Extract, unchanged, each line of the listing below from its first line through the line that contains "S.view_settings.exposure = 0.0", inclusive, and nothing else.

|---|

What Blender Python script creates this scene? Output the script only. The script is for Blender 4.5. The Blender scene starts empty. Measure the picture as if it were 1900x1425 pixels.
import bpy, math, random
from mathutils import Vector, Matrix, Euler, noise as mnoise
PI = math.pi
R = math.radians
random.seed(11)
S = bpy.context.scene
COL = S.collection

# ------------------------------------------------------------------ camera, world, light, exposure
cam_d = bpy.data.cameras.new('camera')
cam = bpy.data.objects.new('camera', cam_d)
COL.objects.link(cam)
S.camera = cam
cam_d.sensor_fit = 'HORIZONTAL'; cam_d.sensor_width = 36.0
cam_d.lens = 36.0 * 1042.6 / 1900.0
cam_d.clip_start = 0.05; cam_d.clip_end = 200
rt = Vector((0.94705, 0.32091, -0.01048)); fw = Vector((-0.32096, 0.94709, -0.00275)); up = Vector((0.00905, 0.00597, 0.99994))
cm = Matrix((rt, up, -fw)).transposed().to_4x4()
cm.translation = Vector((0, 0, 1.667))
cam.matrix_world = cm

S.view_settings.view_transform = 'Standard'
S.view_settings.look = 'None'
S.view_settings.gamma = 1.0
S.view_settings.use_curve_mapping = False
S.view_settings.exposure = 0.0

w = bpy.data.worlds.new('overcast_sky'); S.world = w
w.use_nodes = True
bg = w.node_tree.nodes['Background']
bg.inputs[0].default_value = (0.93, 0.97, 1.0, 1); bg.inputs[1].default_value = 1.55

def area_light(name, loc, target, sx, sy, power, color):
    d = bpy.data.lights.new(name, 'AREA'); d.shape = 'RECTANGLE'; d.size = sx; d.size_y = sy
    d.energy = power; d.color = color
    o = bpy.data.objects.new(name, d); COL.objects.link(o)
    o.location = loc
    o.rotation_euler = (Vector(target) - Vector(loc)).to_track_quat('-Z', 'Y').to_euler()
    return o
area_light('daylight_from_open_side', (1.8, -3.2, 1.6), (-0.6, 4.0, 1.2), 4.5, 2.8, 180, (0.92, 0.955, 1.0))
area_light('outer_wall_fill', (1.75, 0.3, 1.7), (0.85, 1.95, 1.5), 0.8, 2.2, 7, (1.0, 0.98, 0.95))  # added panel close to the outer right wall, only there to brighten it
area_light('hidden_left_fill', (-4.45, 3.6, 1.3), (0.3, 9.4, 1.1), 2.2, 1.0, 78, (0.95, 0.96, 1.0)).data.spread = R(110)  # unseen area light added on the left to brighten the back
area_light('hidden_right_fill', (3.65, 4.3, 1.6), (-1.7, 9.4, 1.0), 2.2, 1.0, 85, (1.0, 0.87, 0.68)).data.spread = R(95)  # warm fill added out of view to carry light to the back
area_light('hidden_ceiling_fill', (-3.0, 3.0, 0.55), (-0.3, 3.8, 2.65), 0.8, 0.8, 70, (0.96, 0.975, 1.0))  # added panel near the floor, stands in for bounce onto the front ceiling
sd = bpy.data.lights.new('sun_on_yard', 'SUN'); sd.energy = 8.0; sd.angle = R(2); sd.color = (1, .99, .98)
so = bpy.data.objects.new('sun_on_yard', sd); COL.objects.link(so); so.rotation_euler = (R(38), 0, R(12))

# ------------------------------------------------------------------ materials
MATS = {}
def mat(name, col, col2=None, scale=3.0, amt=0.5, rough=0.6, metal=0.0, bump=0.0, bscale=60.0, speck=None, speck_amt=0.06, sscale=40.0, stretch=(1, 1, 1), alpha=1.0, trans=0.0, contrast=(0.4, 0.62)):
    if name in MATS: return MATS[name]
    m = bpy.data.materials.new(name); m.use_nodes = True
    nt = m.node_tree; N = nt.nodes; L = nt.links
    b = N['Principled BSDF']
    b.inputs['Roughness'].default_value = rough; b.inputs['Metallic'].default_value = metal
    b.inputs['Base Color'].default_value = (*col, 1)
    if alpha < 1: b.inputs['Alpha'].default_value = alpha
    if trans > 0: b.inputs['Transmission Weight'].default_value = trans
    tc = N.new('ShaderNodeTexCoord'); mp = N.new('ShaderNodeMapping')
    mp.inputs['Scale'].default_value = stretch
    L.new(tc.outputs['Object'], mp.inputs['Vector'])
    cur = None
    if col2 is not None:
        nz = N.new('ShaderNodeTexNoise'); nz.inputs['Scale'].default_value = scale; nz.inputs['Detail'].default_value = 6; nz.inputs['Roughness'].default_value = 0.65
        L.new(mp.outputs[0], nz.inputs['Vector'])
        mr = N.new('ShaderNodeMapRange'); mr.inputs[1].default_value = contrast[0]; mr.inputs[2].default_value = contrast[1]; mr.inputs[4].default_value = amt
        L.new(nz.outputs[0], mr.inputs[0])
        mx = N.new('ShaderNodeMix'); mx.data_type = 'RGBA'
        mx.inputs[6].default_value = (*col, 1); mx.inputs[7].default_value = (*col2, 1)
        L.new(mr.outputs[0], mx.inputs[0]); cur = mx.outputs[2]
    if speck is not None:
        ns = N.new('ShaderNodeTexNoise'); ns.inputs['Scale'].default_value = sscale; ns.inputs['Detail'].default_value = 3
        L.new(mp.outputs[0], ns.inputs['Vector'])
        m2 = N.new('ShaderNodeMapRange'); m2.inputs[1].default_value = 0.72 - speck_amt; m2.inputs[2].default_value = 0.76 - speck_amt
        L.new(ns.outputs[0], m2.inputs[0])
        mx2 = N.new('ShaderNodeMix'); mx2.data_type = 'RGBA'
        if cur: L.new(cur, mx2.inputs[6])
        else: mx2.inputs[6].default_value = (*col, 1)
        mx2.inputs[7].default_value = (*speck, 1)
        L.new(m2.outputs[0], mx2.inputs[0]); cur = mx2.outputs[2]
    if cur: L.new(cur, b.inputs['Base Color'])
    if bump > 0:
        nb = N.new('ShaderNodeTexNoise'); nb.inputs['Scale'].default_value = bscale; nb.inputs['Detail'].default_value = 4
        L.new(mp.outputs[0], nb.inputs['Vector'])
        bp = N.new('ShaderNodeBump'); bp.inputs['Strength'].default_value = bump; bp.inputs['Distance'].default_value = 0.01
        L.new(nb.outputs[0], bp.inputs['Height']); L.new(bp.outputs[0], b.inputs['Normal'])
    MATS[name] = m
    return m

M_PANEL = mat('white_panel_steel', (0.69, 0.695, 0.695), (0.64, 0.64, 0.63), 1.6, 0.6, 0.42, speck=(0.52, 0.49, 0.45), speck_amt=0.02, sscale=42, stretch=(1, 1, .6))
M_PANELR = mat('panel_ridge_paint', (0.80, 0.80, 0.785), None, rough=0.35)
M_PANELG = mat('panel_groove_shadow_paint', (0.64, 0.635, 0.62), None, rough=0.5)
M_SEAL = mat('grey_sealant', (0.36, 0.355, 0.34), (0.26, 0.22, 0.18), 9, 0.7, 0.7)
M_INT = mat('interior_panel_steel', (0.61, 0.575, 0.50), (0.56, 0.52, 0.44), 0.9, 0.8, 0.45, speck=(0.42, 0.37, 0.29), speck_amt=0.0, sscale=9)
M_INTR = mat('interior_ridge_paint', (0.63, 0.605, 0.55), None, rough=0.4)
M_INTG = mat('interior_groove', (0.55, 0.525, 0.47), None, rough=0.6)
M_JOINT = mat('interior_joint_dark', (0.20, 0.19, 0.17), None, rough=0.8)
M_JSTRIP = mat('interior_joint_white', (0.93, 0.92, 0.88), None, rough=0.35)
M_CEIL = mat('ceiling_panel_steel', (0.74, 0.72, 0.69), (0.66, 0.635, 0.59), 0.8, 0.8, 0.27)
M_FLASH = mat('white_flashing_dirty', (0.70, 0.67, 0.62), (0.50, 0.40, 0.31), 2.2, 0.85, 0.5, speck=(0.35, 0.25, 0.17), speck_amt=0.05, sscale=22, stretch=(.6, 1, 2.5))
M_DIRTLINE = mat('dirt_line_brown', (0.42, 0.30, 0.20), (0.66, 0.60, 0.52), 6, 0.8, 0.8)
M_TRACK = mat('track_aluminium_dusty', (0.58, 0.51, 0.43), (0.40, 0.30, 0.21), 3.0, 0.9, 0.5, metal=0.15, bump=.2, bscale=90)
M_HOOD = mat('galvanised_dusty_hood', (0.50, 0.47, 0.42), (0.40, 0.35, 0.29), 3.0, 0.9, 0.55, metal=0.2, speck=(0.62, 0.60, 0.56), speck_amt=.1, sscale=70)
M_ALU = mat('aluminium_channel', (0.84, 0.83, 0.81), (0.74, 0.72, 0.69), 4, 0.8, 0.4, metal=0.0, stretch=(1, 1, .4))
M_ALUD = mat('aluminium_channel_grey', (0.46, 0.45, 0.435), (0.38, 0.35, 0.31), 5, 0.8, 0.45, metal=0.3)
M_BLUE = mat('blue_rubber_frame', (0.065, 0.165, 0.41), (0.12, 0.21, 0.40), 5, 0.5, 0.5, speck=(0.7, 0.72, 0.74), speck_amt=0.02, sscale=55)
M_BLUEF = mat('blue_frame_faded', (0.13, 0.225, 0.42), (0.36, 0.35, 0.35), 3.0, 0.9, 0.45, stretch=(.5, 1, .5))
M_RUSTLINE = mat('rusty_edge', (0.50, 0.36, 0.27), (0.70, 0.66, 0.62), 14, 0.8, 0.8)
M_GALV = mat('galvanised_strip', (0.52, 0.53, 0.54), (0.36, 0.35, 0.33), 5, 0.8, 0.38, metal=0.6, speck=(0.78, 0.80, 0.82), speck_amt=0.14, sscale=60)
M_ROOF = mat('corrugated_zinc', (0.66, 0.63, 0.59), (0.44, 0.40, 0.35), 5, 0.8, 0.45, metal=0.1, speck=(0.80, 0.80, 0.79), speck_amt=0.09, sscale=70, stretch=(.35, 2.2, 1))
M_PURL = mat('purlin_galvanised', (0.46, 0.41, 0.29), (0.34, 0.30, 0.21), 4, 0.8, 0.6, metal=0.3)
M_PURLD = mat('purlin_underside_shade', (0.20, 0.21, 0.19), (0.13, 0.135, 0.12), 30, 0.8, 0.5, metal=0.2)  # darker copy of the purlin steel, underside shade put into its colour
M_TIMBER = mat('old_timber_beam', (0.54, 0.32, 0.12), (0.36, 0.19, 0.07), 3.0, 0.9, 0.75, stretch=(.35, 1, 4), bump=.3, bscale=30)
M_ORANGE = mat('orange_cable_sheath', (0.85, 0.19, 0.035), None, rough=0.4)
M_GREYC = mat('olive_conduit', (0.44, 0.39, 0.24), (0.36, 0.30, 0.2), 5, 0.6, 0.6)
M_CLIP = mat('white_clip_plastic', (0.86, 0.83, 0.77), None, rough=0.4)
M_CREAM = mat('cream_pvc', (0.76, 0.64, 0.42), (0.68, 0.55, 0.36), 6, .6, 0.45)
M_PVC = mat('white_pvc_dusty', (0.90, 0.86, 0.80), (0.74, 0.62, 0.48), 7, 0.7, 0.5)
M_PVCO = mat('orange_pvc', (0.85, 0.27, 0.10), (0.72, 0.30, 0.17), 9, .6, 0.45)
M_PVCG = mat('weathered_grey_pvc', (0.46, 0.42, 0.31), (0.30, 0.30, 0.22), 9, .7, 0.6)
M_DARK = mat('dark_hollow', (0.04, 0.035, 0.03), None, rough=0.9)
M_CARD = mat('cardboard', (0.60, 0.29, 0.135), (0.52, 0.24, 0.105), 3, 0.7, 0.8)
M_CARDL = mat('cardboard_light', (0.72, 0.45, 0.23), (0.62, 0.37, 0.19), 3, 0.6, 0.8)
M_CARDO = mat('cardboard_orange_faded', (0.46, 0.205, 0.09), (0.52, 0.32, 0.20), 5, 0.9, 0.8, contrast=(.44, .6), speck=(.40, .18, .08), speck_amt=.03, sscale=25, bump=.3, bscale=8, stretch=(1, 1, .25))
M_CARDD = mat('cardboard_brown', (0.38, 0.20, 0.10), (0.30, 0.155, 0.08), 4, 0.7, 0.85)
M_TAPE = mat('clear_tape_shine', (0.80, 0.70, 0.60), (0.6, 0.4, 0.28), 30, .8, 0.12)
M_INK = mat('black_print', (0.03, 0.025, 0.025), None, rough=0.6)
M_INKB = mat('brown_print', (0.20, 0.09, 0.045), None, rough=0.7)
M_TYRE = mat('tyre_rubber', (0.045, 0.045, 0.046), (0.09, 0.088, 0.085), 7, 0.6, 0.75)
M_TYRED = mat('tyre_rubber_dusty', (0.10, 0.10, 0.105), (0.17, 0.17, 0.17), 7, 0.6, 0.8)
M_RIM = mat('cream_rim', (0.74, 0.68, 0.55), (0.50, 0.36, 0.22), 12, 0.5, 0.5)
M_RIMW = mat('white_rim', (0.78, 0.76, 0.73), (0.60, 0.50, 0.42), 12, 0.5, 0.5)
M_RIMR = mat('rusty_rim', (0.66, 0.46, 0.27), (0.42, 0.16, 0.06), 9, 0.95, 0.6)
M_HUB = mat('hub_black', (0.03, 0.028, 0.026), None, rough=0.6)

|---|

_Right answer_:
What Blender Python script creates this scene? Output the script only. The script is for Blender 4.5. The Blender scene starts empty. Measure the picture as if it were 1900x1425 pixels.
import bpy, math, random
from mathutils import Vector, Matrix, Euler, noise as mnoise
PI = math.pi
R = math.radians
random.seed(11)
S = bpy.context.scene
COL = S.collection

# ------------------------------------------------------------------ camera, world, light, exposure
cam_d = bpy.data.cameras.new('camera')
cam = bpy.data.objects.new('camera', cam_d)
COL.objects.link(cam)
S.camera = cam
cam_d.sensor_fit = 'HORIZONTAL'; cam_d.sensor_width = 36.0
cam_d.lens = 36.0 * 1042.6 / 1900.0
cam_d.clip_start = 0.05; cam_d.clip_end = 200
rt = Vector((0.94705, 0.32091, -0.01048)); fw = Vector((-0.32096, 0.94709, -0.00275)); up = Vector((0.00905, 0.00597, 0.99994))
cm = Matrix((rt, up, -fw)).transposed().to_4x4()
cm.translation = Vector((0, 0, 1.667))
cam.matrix_world = cm

S.view_settings.view_transform = 'Standard'
S.view_settings.look = 'None'
S.view_settings.gamma = 1.0
S.view_settings.use_curve_mapping = False
S.view_settings.exposure = 0.0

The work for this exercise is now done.